-- Start --

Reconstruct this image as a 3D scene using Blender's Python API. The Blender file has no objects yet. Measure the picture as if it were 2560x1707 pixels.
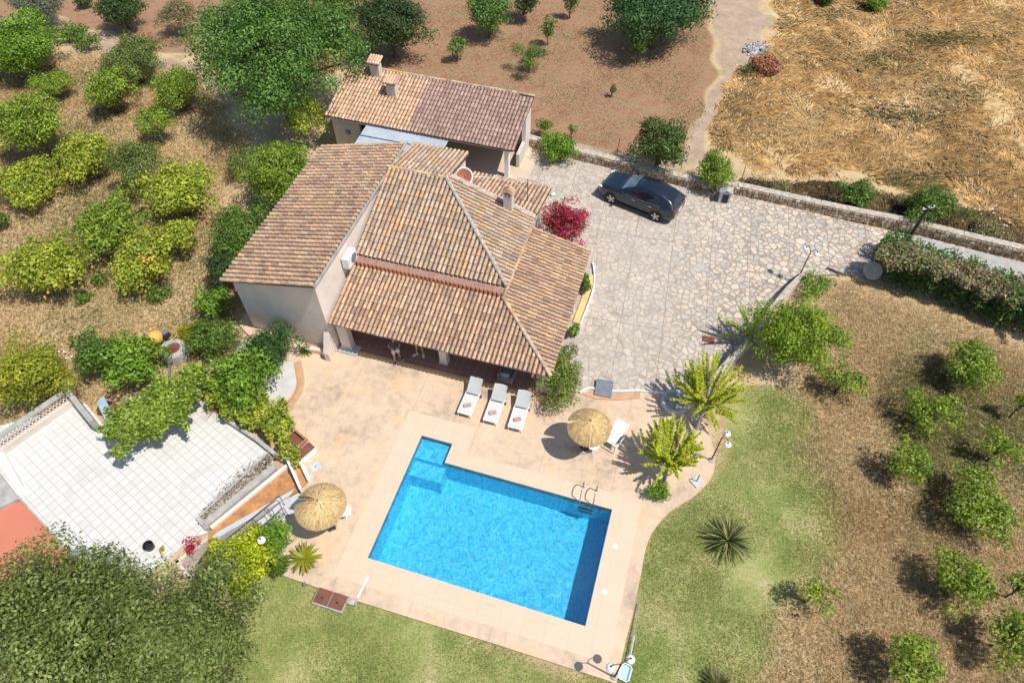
import bpy, bmesh, math, random
import numpy as np
from mathutils import Vector, Matrix
random.seed(7); RNG = np.random.default_rng(11)
scene = bpy.context.scene; COL = scene.collection
R = math.radians
# ---------------------------------------------------------------- camera, sky, sun
CAM_H = 26.0; F_PX = 1707.0; TILT = math.atan((2180 - 853.5) / F_PX)
cd = bpy.data.cameras.new('camera'); cam = bpy.data.objects.new('camera', cd); COL.objects.link(cam)
cam.location = (0, 0, CAM_H); cam.rotation_euler = (TILT, 0, 0)
cd.sensor_width = 36; cd.lens = F_PX / 2560 * 36; cd.clip_start = .1; cd.clip_end = 3000
scene.camera = cam
SUN_EL, SUN_AZ = R(62), R(-27)          # SUN_AZ: direction towards the sun, counter-clockwise from +x
w = bpy.data.worlds.new('World'); scene.world = w; w.use_nodes = True
nt = w.node_tree; bg = nt.nodes['Background']; sky = nt.nodes.new('ShaderNodeTexSky')
sky.sky_type = 'NISHITA'; sky.sun_disc = False; sky.sun_elevation = SUN_EL
sky.sun_rotation = R(90) - SUN_AZ; sky.altitude = 100; sky.air_density = 1; sky.dust_density = 1.0; sky.ozone_density = 1
nt.links.new(sky.outputs[0], bg.inputs[0]); bg.inputs[1].default_value = 0.14
sd = bpy.data.lights.new('sun', 'SUN'); sun = bpy.data.objects.new('sun', sd); COL.objects.link(sun)
sd.energy = 4.9; sd.angle = R(0.5); sd.color = (1.0, .955, .89)
sdir = Vector((math.cos(SUN_EL) * math.cos(SUN_AZ), math.cos(SUN_EL) * math.sin(SUN_AZ), math.sin(SUN_EL)))
sun.rotation_euler = sdir.to_track_quat('Z', 'Y').to_euler(); sun.location = (20, -10, 60)
scene.view_settings.view_transform = 'Standard'; scene.view_settings.look = 'None'
scene.view_settings.exposure = -0.04; scene.view_settings.gamma = 1
scene.cycles.max_bounces = 8; scene.cycles.transparent_max_bounces = 12
# ---------------------------------------------------------------- survey: photo point on a level plane -> place
K = 2560 / 2352
def S(x, y, z=0.0):
    u = (x - 1280) / F_PX; v = (y - 853.5) / F_PX
    st, ct = math.sin(TILT), math.cos(TILT)
    d = Vector((u, st - v * ct, -ct - v * st)); k = (z - CAM_H) / d.z
    return Vector((0, 0, CAM_H)) + d * k
def D(x, y, z=0.0): return S(x * K, y * K, z)
def mpp(p): return (Vector(p) - Vector((0, 0, CAM_H))).length / F_PX * K     # metres per display pixel at a place
GZ = -0.12                                                              # level of the open ground
HO = Vector((-8.4, 19.42, 0)); HA = R(-16.5)
HE = Vector((math.cos(HA), math.sin(HA), 0)); HN = Vector((-math.sin(HA), math.cos(HA), 0))
def H(a, b, z=0.0): return HO + HE * a + HN * b + Vector((0, 0, z))           # house frame
PO = Vector((-5.59, 9.61, 0)); PA = R(-17.0)
PE = Vector((math.cos(PA), math.sin(PA), 0)); PN = Vector((-math.sin(PA), math.cos(PA), 0))
def PL(a, b, z=0.0): return PO + PE * a + PN * b + Vector((0, 0, z))          # pool frame
# ---------------------------------------------------------------- materials
def newmat(name):
    m = bpy.data.materials.new(name); m.use_nodes = True
    t = m.node_tree; return m, t, t.nodes['Principled BSDF']
def ramp(t, fac, stops):
    n = t.nodes.new('ShaderNodeValToRGB'); cr = n.color_ramp
    while len(cr.elements) > 1: cr.elements.remove(cr.elements[-1])
    cr.elements[0].position = stops[0][0]; cr.elements[0].color = (*stops[0][1], 1)
    for p, c in stops[1:]:
        e = cr.elements.new(p); e.color = (*c, 1)
    t.links.new(fac, n.inputs[0]); return n.outputs[0]
def noise(t, scale, detail=4, rough=.6, vec=None, dist=0):
    n = t.nodes.new('ShaderNodeTexNoise'); n.inputs['Scale'].default_value = scale
    n.inputs['Detail'].default_value = detail; n.inputs['Roughness'].default_value = rough; n.inputs['Distortion'].default_value = dist
    if vec is not None: t.links.new(vec, n.inputs['Vector'])
    return n.outputs['Fac']
def mix(t, fac, a, b, mode='MIX'):
    n = t.nodes.new('ShaderNodeMix'); n.data_type = 'RGBA'; n.blend_type = mode
    for i, v in ((0, fac), (6, a), (7, b)):
        if hasattr(v, 'links'): t.links.new(v, n.inputs[i])
        elif i == 0: n.inputs[0].default_value = v
        else: n.inputs[i].default_value = (*v, 1)
    return n.outputs[2]
def math_(t, op, a, b=None, c=None):
    n = t.nodes.new('ShaderNodeMath'); n.operation = op
    for i, v in enumerate((a, b, c)):
        if v is None: continue
        if hasattr(v, 'links'): t.links.new(v, n.inputs[i])
        else: n.inputs[i].default_value = v
    return n.outputs[0]
def pos(t, rot=0.0, scale=(1, 1, 1)):
    g = t.nodes.new('ShaderNodeNewGeometry'); m = t.nodes.new('ShaderNodeMapping')
    m.inputs['Rotation'].default_value = (0, 0, rot); m.inputs['Scale'].default_value = scale
    t.links.new(g.outputs['Position'], m.inputs[0]); return m.outputs[0]
def bump(t, b, h, strength=.5, dist=.02):
    n = t.nodes.new('ShaderNodeBump'); n.inputs['Strength'].default_value = strength; n.inputs['Distance'].default_value = dist
    t.links.new(h, n.inputs['Height']); t.links.new(n.outputs[0], b.inputs['Normal'])
def simple(name, c, rough=.7, metal=0, var=.12, nscale=6, bstr=.15, spec=.4, c2=None):
    m, t, b = newmat(name); p = pos(t)
    n = noise(t, nscale, 5, .65, p)
    lo = c2 or tuple(x * (1 - 2 * var) for x in c); hi = tuple(min(1, x * (1 + var)) for x in c)
    t.links.new(ramp(t, n, [(.3, lo), (.7, hi)]), b.inputs['Base Color'])
    b.inputs['Roughness'].default_value = rough; b.inputs['Metallic'].default_value = metal
    b.inputs['Specular IOR Level'].default_value = spec
    if bstr: bump(t, b, noise(t, nscale * 8, 4, .6, p), bstr, .01)
    return m
M = {}
M['plaster'] = simple('cream_plaster', (.76, .655, .57), .9, var=.07, nscale=.8, bstr=.35, spec=.2)
M['plaster2'] = simple('weathered_plaster', (.66, .58, .51), .9, var=.10, nscale=1.2, bstr=.35, spec=.2)
M['white'] = simple('white_paint', (.82, .81, .79), .6, var=.05, nscale=3)
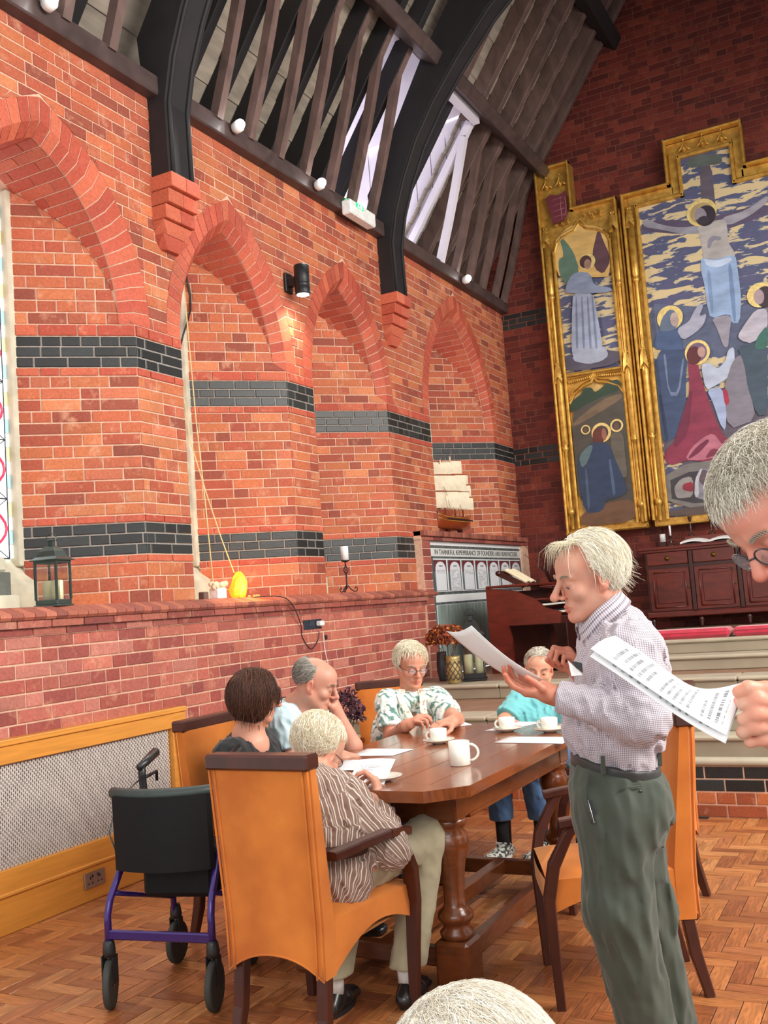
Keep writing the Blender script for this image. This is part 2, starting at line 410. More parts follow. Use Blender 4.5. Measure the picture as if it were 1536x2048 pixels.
# reveals, soffits, voussoirs
for wi, (yc, W, za, sill, lsl) in enumerate(WINS):
    a, R = arcR(W, za); rsl = (W - (0.09 if wi in (1, 2) else (0.23 if wi == 0 else 0.27))) / DEP
    for side, slope in ((1, rsl), (-1, lsl)):
        nv = nrm((slope, -side, 0)) if side == 1 else nrm((slope, 1, 0))
        Lf = math.hypot(1, slope)
        def mp(s, z, side=side, slope=slope, Lf=Lf): d = s / Lf; return A(WX - d, yc + side * (W - d * slope), z)
        def smin(z, slope=slope):
            if z <= ZS: return 0.0
            h = hw(W, za, z, 0)
            return None if h < 0 else min(DEP, max(CHF, (W - h) / slope)) * Lf
        for ri, (z0, z1, kd) in enumerate(COURSES):
            if z1 <= sill + 0.001: continue
            s0, s1 = smin(z0), smin(z1)
            if s0 is None: break
            S = DEP * Lf
            if s1 is None: s1 = S
            if s0 >= S - 0.01: break
            iv = (s0, S, s1, S)
            fl = side == 1
            if side == 1: fill_row(pb if kd != 'black' else pg, mp, nv, z0, z1, iv, ri, {'red': P_MAIN, 'thin': P_RUB, 'black': P_BLK}[kd], flip=True, proud=0.006 if kd != 'thin' else 0.012, sl=0.235 if kd != 'black' else 0.2)
            else:
                fill_row(pb if kd != 'black' else pg, mp, nv, z0, z1, iv, ri, {'red': P_MAIN, 'thin': P_RUB, 'black': P_BLK}[kd])
            (mob if kd == 'black' else mo).add([mp(s0, z0), mp(S, z0), mp(S, z1), mp(s1, z1)], [(0, 1, 2, 3)])
    # rings: each side an arc from springing to apex
    for side in (1, -1):
        cy = yc - side * (R - a)
        def pt(r, th, x, side=side, cy=cy): return A(x, cy + side * r * math.cos(th), ZS + r * math.sin(th))
        def tap(r): return math.acos(min(1, (R - a) / r))
        Ro, Rm, Ri = R + RING, R + CHF, R
        nvs = round(R * tap(R) / 0.074)
        for i in range(nvs):
            f0, f1 = i / nvs, (i + 1) / nvs
            prof = [(Ro, WX), (Rm, WX), (Ri, WX - CHF)]
            V = []; eps = 0.004
            for fr in (f0, f1):
                sg = 1 if fr == f0 else -1
                for r, x in prof: V.append(pt(r + 0.0, tap(r) * fr + sg * eps / r, x + 0.006) if r != Ri else pt(r - 0.006, tap(r) * fr + sg * eps / r, x + 0.004))
                V.append(pt(Ri + 0.02, tap(Ri) * fr + sg * eps / Ri, WX - CHF - 0.02)); V.append(pt(Ro, tap(Ro) * fr + sg * eps / Ro, WX - 0.02))
            F = [(0, 1, 6, 5), (1, 2, 7, 6), (2, 3, 8, 7), (4, 0, 5, 9), (0, 4, 3, 2, 1), (5, 6, 7, 8, 9)]
            pv.solid(V, F, pick(P_RUB))
            # split line in the face ring on alternate voussoirs: a header joint
            # soffit courses, as far in as the splay allows
            th = [tap(Ri) * f0 + eps / R, tap(Ri) * f1 - eps / R]
            ym = a - R + R * math.cos((th[0] + th[1]) / 2)
            slope = rsl if side == 1 else lsl
            dmax = min(DEP, (W - ym) / slope)
            d = CHF + .01; kk = i % 2
            while d < dmax - 0.01:
                d2 = min(dmax, d + (0.235 if (kk % 2 or d > .13) else 0.12)); kk += 1
                if dmax - d2 < 0.04: d2 = dmax
                q = [pt(R, th[0], WX - d), pt(R, th[1], WX - d), pt(R, th[1], WX - d2 + 0.008), pt(R, th[0], WX - d2 + 0.008)]
                nn = A(0, -side * math.cos(sum(th) / 2), -math.sin(sum(th) / 2))
                pv.slab(q, nn, 0.006, 0.003, pick(P_RUB)); d = d2
        # mortar behind rings and soffit
        K = 24
        for i in range(K):
            f0, f1 = i / K, (i + 1) / K
            for (r0, x0), (r1, x1) in (((Ro, WX + 0.001), (Rm, WX + 0.001)), ((Rm, WX + 0.001), (Ri, WX - CHF + .001)), ((Ri, WX - CHF + .001), (Ri, WX - DEP - 0.06))):
                mo.add([pt(r0, tap(r0) * f0, x0), pt(r1, tap(r1) * f0, x1), pt(r1, tap(r1) * f1, x1), pt(r0, tap(r0) * f1, x0)], [(0, 1, 2, 3)])
for yc, W, za, sill, lsl in WINS:
    a, R = arcR(W, za); zt = ZS + math.sqrt((R + RING) ** 2 - (R - a) ** 2)
    mo.add([(WX + .002, yc - .16, zt - .10), (WX + .002, yc + .16, zt - .10), (WX + .002, yc + .16, zt + .09), (WX + .002, yc - .16, zt + .09)], [(0, 1, 2, 3)])
# lower wall
LX = -4.14
for ri, (z0, z1) in enumerate(rows(0.0, 1.44, 0.0762)):
    iv = (2.4, 8.8, 2.4, 8.8)
    if z1 < 0.86: iv = (4.95, 8.8, 4.95, 8.8)
    fill_row(pb, lambda u, z: A(LX, u, z), (1, 0, 0), z0, z1, iv, ri, P_LOW)
mo.add([(LX, 2.4, 0), (LX, 8.8, 0), (LX, 8.8, 1.45), (LX, 2.4, 1.45)], [(0, 1, 2, 3)])
for zz, prj in ((1.435, .02), (1.475, 0.045)):   # stepped courses under the coping
    for k in range(28):
        y = 2.4 + k * 0.235 + (0.11 if prj > .03 else 0)
        if y < 8.62: pb.solid(*(lambda b: (b.V, b.F))(MB().box((LX - 0.05, y + .004, zz), (LX + prj, min(8.72, y + 0.231), zz + 0.037))), pick(P_LOW) * 0.8)
mo.box((-4.3, 2.4, 1.43), (LX + 0.012, 8.72, 1.56))
pb.build(wall_left, M_brick); pg.build(wall_left, M_glz); pv.build(wall_left, M_rub)
mo.build('mortar_bed', M_mort, wall_left); mob.build('mortar_bed', M_mortb, wall_left)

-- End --

> [Instructions to follow] Show all lines in the entries above where the string "picture" appears.

> [Problem solution]
Reconstruct this image as a 3D scene using Blender's Python API. The Blender file has no objects yet. Measure the picture as if it were 2560x1707 pixels.
Keep writing the Blender script for this image. This is part 2, starting at line 410. More parts follow. Use Blender 4.5. Measure the picture as if it were 1536x2048 pixels.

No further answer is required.